Now I don't guarantee that when the guy was running the hone down the cylinder walls to make that power head that he had a SHINTO SHRINE and a candle burning to bring good luck to it. Maybe it was honed in Wisconsin and the guy had a LEINENKUGEL'S RED LAGER calendar taped to the end of his machine. Or maybe it was made in MALAYSIA and the hone operator has a WAYANG hanging overhead to help him make a good product.

It is hard to tell these days exactly where things are made and who made them. That is part of the global competition in the manufacturing marketplace.

One thing for sure: if you go to Japan you probably won't find any Mercury brand outboard motors.

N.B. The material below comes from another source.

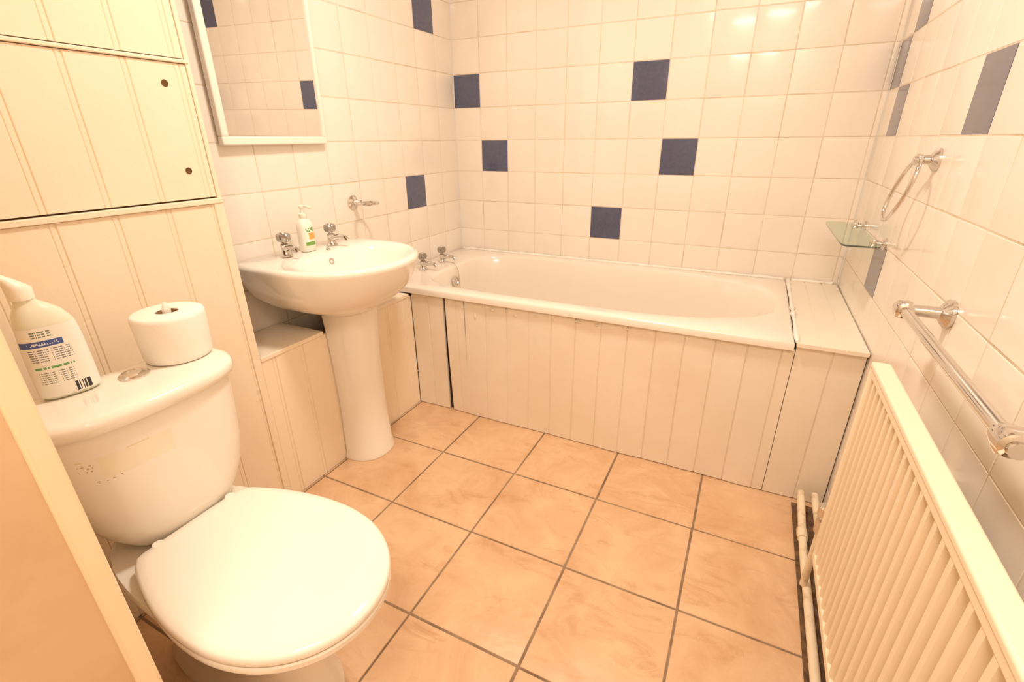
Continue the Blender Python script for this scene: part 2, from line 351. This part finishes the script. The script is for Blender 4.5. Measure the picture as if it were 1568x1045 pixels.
loft('pan',[P(.36,.82,.098,.001,2.6,4),P(.36,.82,.098,.02,2.6,4),P(.37,.80,.088,.04,2.6,4),P(.37,.78,.082,.12,2.4,4),P(.36,.79,.095,.19,2.3,3.5,.6),P(.35,.85,.125,.25,2.2,3.2,.65),P(.35,.92,.146,.31,2.1,3,.7),P(.35,.96,.155,.345,2.1,3,.72),P(.35,.97,.158,.360,2.1,3,.72),P(.352,.965,.154,.368,2.1,3,.72)],M['cer'],toi,ang=50)
for s in (-1,1): lathe('hinge_%d'%(s+2),[(.014,.0),(.014,.03),(.01,.036)],M['cer'],toi,loc=(.522,CY+s*.075,.372),N=20)
yc=CY-.045
cistm=boxed_label_mat('cistern_glaze_with_residue',srgb(248,240,226),[(1,yc-.06,yc+.055,2,.578,.622,srgb(246,235,212),None),(1,yc-.085,yc+.03,2,.6205,.6235,srgb(236,220,184),(.012,.012,.003),.6),(1,yc-.075,yc-.035,2,.573,.578,srgb(186,160,120),(.004,.004,.002),.85),(1,yc-.085,yc-.068,2,.60,.614,srgb(196,170,126),(.003,.003,.003),.84)])
cistm.node_tree.nodes['Principled BSDF'].inputs['Roughness'].default_value=.12
def C(x0,x1,b,z,n1=3,n2=8):
    cx=x0+.35*(x1-x0); return ring(cx,CY+.012,x1-cx,cx-x0,b,n1,n2,z,72)
loft('cistern',[C(.36,.50,.085,.372),C(.36,.507,.108,.39),C(.355,.513,.13,.42),C(.35,.516,.150,.46),C(.348,.518,.162,.52),C(.345,.518,.169,.6),C(.345,.518,.172,.667)],cistm,toi,ang=60)
loft('cistern_lid',[C(.340,.520,.174,.664),C(.336,.528,.182,.668),C(.335,.531,.185,.678),C(.335,.531,.185,.688),C(.337,.527,.181,.695),C(.345,.515,.170,.699),C(.37,.48,.13,.7)],M['cer'],toi,ang=60)
lathe('flush_button',[(.026,0),(.026,.004),(.022,.007),(.019,.005),(.018,.006),(.01,.0075)],M['chrome'],toi,loc=(.405,CY+.03,.6995))
tube('inlet_pipe',smoothpath([(.36,CY-.11,.42),(.33,CY-.125,.36),(.31,CY-.13,.2),(.31,CY-.13,.01)]),.008,M['pipe'],toi,N=10)

tr=empty('toilet_roll',(.388,-1.776,.7015))
rp=[(.021,.002),(.059,0),(.062,.003),(.0635,.01),(.067,.09),(.065,.098),(.061,.1),(.022,.1),(.0205,.098)]
lathe('paper',rp,M['paper'],tr,cap0=False,cap1=False,N=48,ang=50)
lathe('tube',[(.0205,.098),(.0205,.004),(.019,.004),(.019,.099)],M['card'],tr,cap0=False,cap1=False,N=32)
loft('paper_tuft',[[(.004*k*math.cos(t*math.pi/4)*(1+.3*(t%2)),.007*k*math.sin(t*math.pi/4),z) for t in range(8)] for k,z in [(1,.03),(1.2,.09),(1.3,.105),(.5,.118)]],M['paper'],tr)

cb=empty('toilet_cleaner_bottle',(.369,-1.962,.7015)); cb.rotation_euler=(0,0,math.radians(-12))
BR=lambda k,kk,z,dx=0,dy=0:ring(dx,dy,.028*k,.028*k,.044*kk,2.6,2.6,z,48)
loft('body',[BR(.85,.9,0),BR(1,1,.006),BR(1.05,1,.05),BR(1.0,.97,.10),BR(.95,.90,.135),BR(.85,.74,.155,0,-.004),BR(.65,.5,.168,0,-.008),BR(.5,.34,.176,0,-.012),BR(.5,.33,.184,0,-.014)],M['bottle'],cb,ang=60)
bm=bmesh.new()
loft_bm(bm,[ring(0,-.014,.017,.017,.017,2,2,.181,32),ring(0,-.014,.0175,.0175,.0175,2,2,.200,32),ring(0,-.018,.014,.014,.014,2,2,.207,32),ring(0,-.026,.010,.010,.011,2,2,.217,32),ring(0,-.036,.008,.008,.008,2,2,.227,32)])
finish('angled_cap',bm,M['cap'],cb,ang=50)
LB=[(2,.100,.111,1,-.05,.012,srgb(70,92,160),None),(2,.103,.108,1,-.034,.008,srgb(225,228,235),(.0016,.0016,.005))]
for k in range(3): LB.append((2,.117+k*.0042,.1192+k*.0042,1,-.026,.0,srgb(110,125,110),(.0013,.0013,1),.35))
for k in range(6): LB.append((2,.074+k*.004,.0757+k*.004,1,-.036,.02,srgb(110,116,140),(.0011,.0011,1),.35))
LB.append((2,.060,.064,1,-.036,.016,srgb(110,165,100),(.002,.002,1),.3))
for k in range(6): LB.append((2,.032+k*.004,.0336+k*.004,1,-.036,.012,srgb(120,126,126),(.0011,.0011,1),.35))
LB.append((2,.008,.026,1,.004,.028,srgb(40,40,50),(1,.0014,1)))
lm=boxed_label_mat('cleaner_label',srgb(246,244,234),LB)
bm=bmesh.new(); rows=[]
for z,k,kk in [(.006,1.0,1.0),(.03,1.03,1),(.05,1.05,1),(.075,1.03,.985),(.10,1.0,.97),(.118,.985,.94),(.134,.955,.9)]:
    rr=ring(0,0,.028*k+.0006,.028*k,.044*kk+.0004,2.6,2.6,z,96); sel=rr[-19:]+rr[:21]
    rows.append([bm.verts.new(p) for p in sel])
for A,B in zip(rows,rows[1:]):
    for i in range(len(A)-1): bm.faces.new((A[i],A[i+1],B[i+1],B[i]))
finish('label',bm,lm,cb)

# ---------------------------------------------------------------- right wall fittings
tg=empty('towel_ring',(W,-.809,1.072))
lathe('rosette',[(.026,.0),(.026,.005),(.018,.012),(.011,.016),(.010,.028),(.013,.032),(.013,.042),(.008,.046)],M['chrome'],tg,rot=(0,-math.pi/2,0))
tube('ring',[(-.037-.012*(1-math.cos(t*math.pi/24)),.062*math.sin(t*math.pi/24)+.026*(1-math.cos(t*math.pi/24)),-.073*(1-math.cos(t*math.pi/24))) for t in range(48)],.0048,M['chrome'],tg,closed=True,N=12)
gs=empty('glass_shelf')
loft('glass_plate',[ring(1.752,-.40,.05,.05,.235,12,12,z,64) for z in (.829,.834)],M['glass'],gs,ang=30)
for i,y in enumerate((-.225,-.57)):
    lathe('rosette_%d'%(i+1),[(.018,.0),(.018,.004),(.012,.009),(.009,.012),(.009,.03)],M['chrome'],gs,loc=(W,y,.832),rot=(0,-math.pi/2,0),N=24)
    lathe('clip_%d'%(i+1),[(.009,-.012),(.011,-.008),(.011,.008),(.009,.012)],M['chrome'],gs,loc=(W-.03,y,.832),N=20)
rl=empty('towel_rail')
xr=W-.072
tube('bar',[(xr,-1.155,.813),(xr,-1.69,.813)],.0095,M['chrome'],rl,N=24)
for i,y in enumerate((-1.18,-1.665)):
    lathe('mount_%d'%(i+1),[(.028,.0),(.028,.006),(.02,.013),(.012,.018),(.011,.058),(.017,.062),(.018,.07),(.017,.082),(.010,.086)],M['chrome'],rl,loc=(W,y,.813),rot=(0,-math.pi/2,0))
    lathe('end_%d'%(i+1),[(.008,-.018),(.015,-.014),(.0165,0),(.015,.014),(.008,.018)],M['chrome'],rl,loc=(xr,y,.813),rot=(math.pi/2,0,0))

# radiator
rad=empty('radiator')
xf=1.714; ya=-1.235; yb=-2.12; zt=.712; zb=.205
bm=bmesh.new(); prof=[(ya,0)]; p=.0305; y=ya-.018
while y-p>yb:
    prof+=[(y,0),(y-.004,.016),(y-p*.5,.016),(y-p*.5-.004,0)]; y-=p
prof.append((yb,0))
A=[bm.verts.new((xf+d,yy,zb+.02)) for yy,d in prof]; B=[bm.verts.new((xf+d,yy,zt-.022)) for yy,d in prof]
for i in range(len(A)-1): bm.faces.new((A[i],A[i+1],B[i+1],B[i]))
for row,z in ((A,zb+.02),(B,zt-.022)):
    v0=bm.verts.new((xf+.017,ya,z));v1=bm.verts.new((xf+.017,yb,z))
    bm.faces.new(row+[v1,v0])
finish('ribbed_face',bm,M['rad'],rad,smooth=False)
box('top_band',xf-.001,xf+.014,yb,ya,zt-.024,zt-.003,M['rad'],rad,bevel=.003)
box('bottom_band',xf-.001,xf+.014,yb,ya,zb,zb+.021,M['rad'],rad,bevel=.003)
box('back_plate',xf+.022,xf+.028,yb,ya,zb+.01,zt-.006,M['rad'],rad)
box('side_cover',xf-.002,xf+.030,ya-.002,ya+.006,zb+.03,zt-.002,M['rad'],rad,bevel=.003)
box('top_cover',xf-.003,xf+.030,yb,ya+.006,zt-.010,zt+.004,M['rad'],rad,bevel=.0045)
for i,y in enumerate((-1.4,-1.95)): box('bracket_%d'%(i+1),xf+.028,W-.001,y-.015,y+.015,.3,.6,M['rad'],rad)
pp=empty('heating_pipes')
tube('valve_tail',[(1.735,-1.222,.245),(1.735,-1.15,.245)],.010,M['chrome'],pp)
lathe('valve',[(.012,-.035),(.015,-.03),(.015,.012),(.012,.016),(.017,.02),(.018,.045),(.014,.05)],M['chrome'],pp,loc=(1.735,-1.15,.245),N=24)
tube('valve_riser',[(1.735,-1.15,.215),(1.735,-1.15,.03)],.0085,M['pipe'],pp)
tube('pipe_front',smoothpath([(1.745,-.785,.06),(1.745,-.83,.05),(1.745,-1.0,.026),(1.745,-1.3,.024),(1.745,-2.14,.024)]),.011,M['pipe'],pp)
tube('pipe_rear',[(1.783,-.785,.06),(1.783,-1.3,.05),(1.783,-2.14,.05)],.011,M['pipe'],pp)
for i,y in enumerate((-.95,-1.6)): lathe('coupling_%d'%(i+1),[(.0145,-.02),(.0145,.02)],M['pipe'],pp,loc=(1.745,y,.028),rot=(math.pi/2,0,0),N=20)
box('dusty_strip',1.728,W-.002,-2.14,-.775,.001,.004,M['gap'],pp)

# ---------------------------------------------------------------- lights
def area(name,loc,size,e,col,rot=(0,0,0),shape='DISK'):
    l=bpy.data.lights.new(name,'AREA'); l.shape=shape; l.size=size; l.energy=e; l.color=col
    o=bpy.data.objects.new(name,l); o.location=loc; o.rotation_euler=rot; COL.objects.link(o); return o
area('ceiling_lamp',(.95,-1.2,2.24),.24,20.3,(1,.905,.80))
area('hall_fill',(1.35,-2.62,2.2),.6,16,(1,.89,.78))  # added fill light, out of view, to brighten the jamb and doorway side
w=bpy.data.worlds.new('w'); S.world=w; w.use_nodes=True
w.node_tree.nodes['Background'].inputs[0].default_value=(1,.88,.76,1); w.node_tree.nodes['Background'].inputs[1].default_value=.8

# ---------------------------------------------------------------- camera
cam=bpy.data.cameras.new('camera'); co=bpy.data.objects.new('camera',cam); COL.objects.link(co); S.camera=co
yaw,pit,rol=.45844,.40093,-.00957
F=Vector((-math.sin(yaw)*math.cos(pit),math.cos(yaw)*math.cos(pit),-math.sin(pit)))
R0=Vector((math.cos(yaw),math.sin(yaw),0)); U0=R0.cross(F)
Rr=math.cos(rol)*R0+math.sin(rol)*U0; Uu=-math.sin(rol)*R0+math.cos(rol)*U0
m=Matrix((Rr,Uu,-F)).transposed().to_4x4(); m.translation=(1.44938,-2.29994,1.12357); co.matrix_world=m
cam.sensor_width=36; cam.sensor_fit='HORIZONTAL'; cam.lens=727.483/1568*36; cam.clip_start=.01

The Japanese protect their home market with tariffs, duties, regulations, and other devices to insure that it is practically impossible to bring a product into their country that competes with something they make domestically.

lhg posted 09-15-2003 01:35 PM ET (US)     Profile for lhg    
The Merc 30, 40, 50 & 60 EFI 4-strokes are NOT Yamaha powerheads. They are all Mercury from what I have been told. But the Yamaha 30,40 & 60's are Mercury powerheads, minus the EFI!

My Mercury & Yamaha dealer tells me the bigger 75-115 powerheads are built by both companies, in their own plants.
The design may be Yamaha's, but not really sure about that. He told me that he has received new Yamaha engines, and when they took the cover off, the powerheads were painted black, indicating it had been transferred from the Mercury factory. The reverse has also happened, evidently when these engines were in short supply they moved the powerheads around to meet demand.

The Yamaha 115 EFI comes on the larger Yamaha V-6 gearcase, which is why it weighs more than the Mercury, which uses the mid-size gearcase. The V-6 gearcase enables Counter rotation, which Mercury doesn't offer at the 115 HP level.

Mercury is now saying their new 75-115 Optimaxs will outperform this line of 75-115 4-strokes. Time will tell.